S <--- 0
for i==1 to n do
for j==1 to i do
S <--- S+1
end for
end for
write(S)
I don't know how to come about resolving this problem.
I tried calculating the complexity of the j loop but couldn't get a solution
Add a comment
|
1 Answer
The first loop has n steps, so it's of linear complexity. The nested loop's average formula will help you to understand this further.

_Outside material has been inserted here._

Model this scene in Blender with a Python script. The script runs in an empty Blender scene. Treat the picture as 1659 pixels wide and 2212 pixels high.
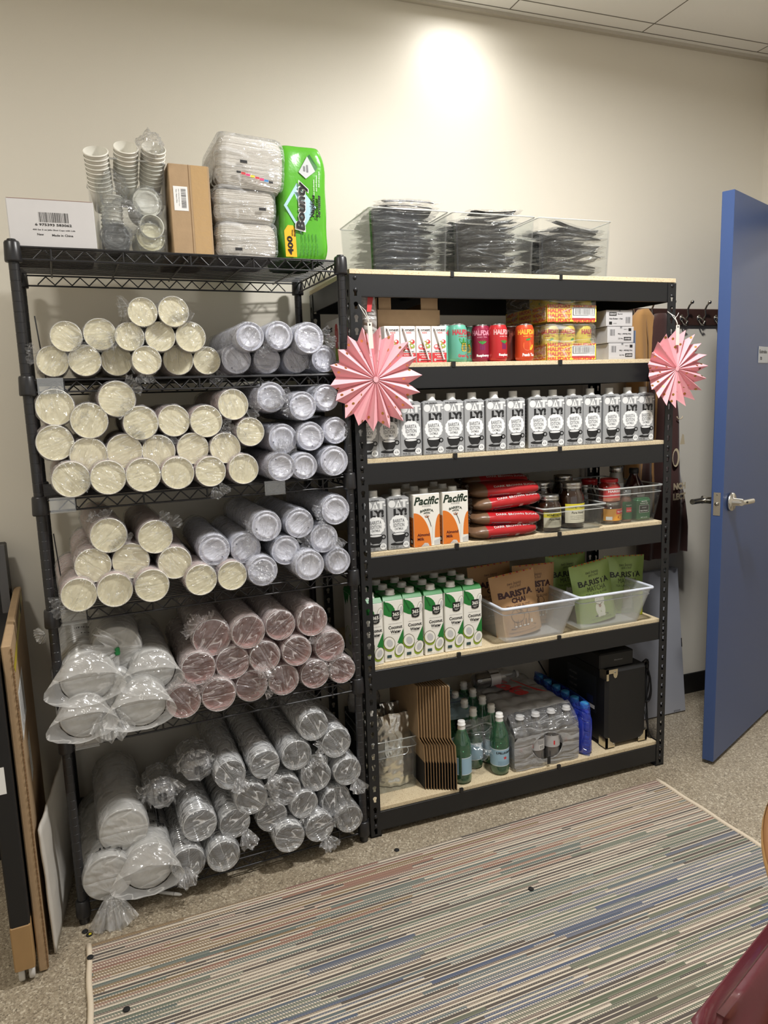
import bpy, math, random
from mathutils import Vector, Matrix, noise
from math import sin, cos, pi, radians, sqrt
SC = bpy.context.scene
COL = SC.collection
random.seed(7)
# ---------------- camera ----------------
F_PX = 1575.5; IW, IH = 1659, 2212
CAM_LOC = Vector((-0.709, -2.137, 1.4582)); CAM_ROT = (1.4161, 0.0338, -0.361)
cam_d = bpy.data.cameras.new('camera'); cam = bpy.data.objects.new('camera', cam_d); COL.objects.link(cam)
cam.location = CAM_LOC; cam.rotation_euler = CAM_ROT
cam_d.sensor_fit = 'VERTICAL'; cam_d.sensor_height = 24.0; cam_d.lens = F_PX / IH * 24.0; cam_d.clip_start = 0.02
SC.camera = cam
from mathutils import Euler
CAM_M = Euler(CAM_ROT, 'XYZ').to_matrix()
def ray(x, y): return CAM_M @ Vector(((x - IW / 2) / F_PX, -(y - IH / 2) / F_PX, -1.0))
def atY(x, y, Y):
    d = ray(x, y); return CAM_LOC + d * ((Y - CAM_LOC.y) / d.y)
def atZ(x, y, z=0.0):
    d = ray(x, y); return CAM_LOC + d * ((z - CAM_LOC.z) / d.z)
# ---------------- light ----------------
SC.view_settings.view_transform = 'Standard'; SC.view_settings.look = 'None'
SC.view_settings.exposure = 0.58; SC.view_settings.gamma = 1.0; SC.view_settings.use_curve_mapping = False
SC.cycles.use_denoising = True
SC.cycles.max_bounces = 10; SC.cycles.diffuse_bounces = 4; SC.cycles.glossy_bounces = 4
SC.cycles.transmission_bounces = 4; SC.cycles.transparent_max_bounces = 12
SC.cycles.use_adaptive_sampling = True; SC.cycles.adaptive_threshold = 0.035
SC.cycles.caustics_reflective = False; SC.cycles.caustics_refractive = False
SC.cycles.sample_clamp_indirect = 4.0; SC.cycles.sample_clamp_direct = 0
world = bpy.data.worlds.new('world'); SC.world = world; world.use_nodes = True
bg = world.node_tree.nodes['Background']; bg.inputs[0].default_value = (1.0, 0.97, 0.92, 1); bg.inputs[1].default_value = 0.46
CEIL = 2.87
def lamp(name, loc, power, size, color, rot=(0, 0, 0), kind='AREA', spread=180):
    l = bpy.data.lights.new(name, kind); o = bpy.data.objects.new(name, l); COL.objects.link(o)
    o.location = loc; o.rotation_euler = rot; l.energy = power; l.color = color
    if kind == 'AREA':
        l.shape = 'DISK'; l.size = size; l.spread = radians(spread)
    return o
WARM = (1.0, 0.965, 0.90); NEUT = (1.0, 0.985, 0.965)
lamp('ceiling_lamp_near_wall', (0.61, 0.30, CEIL - 0.035), 1.35, 0.11, NEUT, spread=178)
lamp('ceiling_lamp_near_wall_beam', (0.66, 0.28, CEIL - 0.034), 0.3, 0.10, NEUT, spread=128)
lamp('ceiling_lamp_middle', (0.62, -0.80, CEIL - 0.03), 36, 0.20, NEUT, spread=172)
lamp('fill_lamp_left', (-1.45, -1.1, CEIL - 0.03), 11, 0.22, WARM, spread=178)  # added fill lamp that lifts the left part of the wall
lamp('fill_lamp_rear', (1.75, -3.1, CEIL - 0.03), 1.5, 0.22, WARM, spread=170)  # added fill lamp behind the viewer, lifts the upper right wall

# ---------------- materials ----------------
MATS = {}
def nt_mat(name):
    m = bpy.data.materials.new(name); m.use_nodes = True; nt = m.node_tree
    return m, nt, nt.nodes, nt.links, nt.nodes['Principled BSDF']
def lin(c):
    return tuple(((v / 255) / 12.92 if v / 255 <= 0.04045 else ((v / 255 + 0.055) / 1.055) ** 2.4) for v in c)
def mat(name, rgb, rough=0.5, metal=0.0, spec=0.5, var=0.0, vscale=20.0, bump=0.0, bscale=60.0, coat=0.0, sheen=0.0, bdist=0.002):
    """procedural principled material; rgb in 0-255 display values"""
    if name in MATS: return MATS[name]
    m, nt, N, L, P = nt_mat(name)
    c = lin(rgb); P.inputs['Base Color'].default_value = (*c, 1)
    P.inputs['Roughness'].default_value = rough; P.inputs['Metallic'].default_value = metal
    P.inputs['Specular IOR Level'].default_value = spec; P.inputs['Coat Weight'].default_value = coat
    if sheen: P.inputs['Sheen Weight'].default_value = sheen
    if var > 0 or bump > 0:
        tc = N.new('ShaderNodeTexCoord'); nz = N.new('ShaderNodeTexNoise')
        L.new(tc.outputs['Object'], nz.inputs['Vector'])
        nz.inputs['Scale'].default_value = vscale; nz.inputs['Detail'].default_value = 4
        if var > 0:
            mx = N.new('ShaderNodeMix'); mx.data_type = 'RGBA'
            mx.inputs[6].default_value = (*[v * (1 - var) for v in c], 1); mx.inputs[7].default_value = (*[min(1, v * (1 + var)) for v in c], 1)
            L.new(nz.outputs['Fac'], mx.inputs[0]); L.new(mx.outputs[2], P.inputs['Base Color'])
        if bump > 0:
            n2 = N.new('ShaderNodeTexNoise'); L.new(tc.outputs['Object'], n2.inputs['Vector'])
            n2.inputs['Scale'].default_value = bscale; n2.inputs['Detail'].default_value = 3
            b = N.new('ShaderNodeBump'); b.inputs['Strength'].default_value = bump; b.inputs['Distance'].default_value = bdist
            L.new(n2.outputs['Fac'], b.inputs['Height']); L.new(b.outputs['Normal'], P.inputs['Normal'])
    MATS[name] = m; return m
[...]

First, it's of n steps. Then it's of n - 1 steps. Then it's of n - 2 steps. And it is decreasing until it is of a single step. So the average is of:
(1 + 2 + 3 + ... + n) / n
This is an arithmetic progression. You see that pairing the first with the last is n + 1, pairing the second with the penultimate is 2 + n - 1 = 1 + n, ... pairing the i'th element from the left with the i'th element from the right, you have i + n - i + 1 = n + 1. So, you have n / 2 pairs of n + 1, which therefore equals to n * (n + 1) / 2 and if we divide it with n in order to get the average, then we get n * (n + 1) / 2n = (n + 1) / 2, which is roughly half of your n, which is, if n -> infinity, then rendering the division by 2 irrelevant, so the complexity if quadratic, i.e., O(n^2). After this algorithm, you write the result, which is presumably irrelevant to the complexity.
2 Comments
David G
I'm not getting how you concluded that the complexity is quadratic by considering n as it approaches infinity. (n+1)/2 looks linear to me. There's no extra n term.
Lajos Arpad
@DavidG that (n+1)/2 is a nested loop of n, so you have n * (n + 1) / 2, as you have a loop with i and a loop with j inside of it.